Like Jet Lag Without Landing Somewhere New

“This is the happy time change.”

That’s what my grandson said yesterday about the turning-back-of-clocks this Saturday evening. He thinks the joy of getting back the hour he lost in the spring is worth it.

But not everyone has agreed.

Nearly a hundred years ago, a reporter for the Madison Press, the newspaper in London, Ohio, made an editorial comment about the first-ever time change for the town.

“London’s fast summer has gone way too slow.”

“Fast time” as they called Daylight Saving Time then, had a rough start, and not only in London.

“We’re just whipping the devil around the stump,” one man said. “Slow time is God’s time. We could adjust if we were minded to. But we’re not minded to.”

And so some shop owners operated on fast time, others on slow. Many displayed two clocks, in their stores, and even the courthouse tower clock showed the double-mindedness of the town. The commissioners ordered that a second set of eight-foot-long hands be added to the clock. All over London, people could look at the tower clock and read fast-time with the red hands and slow-time with the black hands.

This two-times-at-once image reminds me of teaching middle school students on spring-ahead or fall-back Mondays with their bodies synced to one time and the clocks to the other. In the spring, students needed matchsticks for their eyes. Bedtimes came too early, so they’d lie awake and then drag through groggy mornings. And in the fall, lunch time took forever to come, making students restless with hunger and low on blood sugar. If the Oxford English Dictionary editors want confirmation on their recent decision to make the word hangry official, all they need to do is visit a middle school classroom one morning after a time change.

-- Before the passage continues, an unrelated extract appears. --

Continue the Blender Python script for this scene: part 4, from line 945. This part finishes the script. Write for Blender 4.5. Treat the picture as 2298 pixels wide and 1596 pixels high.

I’ve crossed time zones, going east and going west. And I know the adage that it takes one day to adjust to each hour of change. But I’ve got to say that helping a classroom of middle school students, who already struggle with wake-sleep cycles and mood swings and ravishing hunger, through a one-hour time change feels a little like the jetlag that time we went to Thailand. Only without landing somewhere new.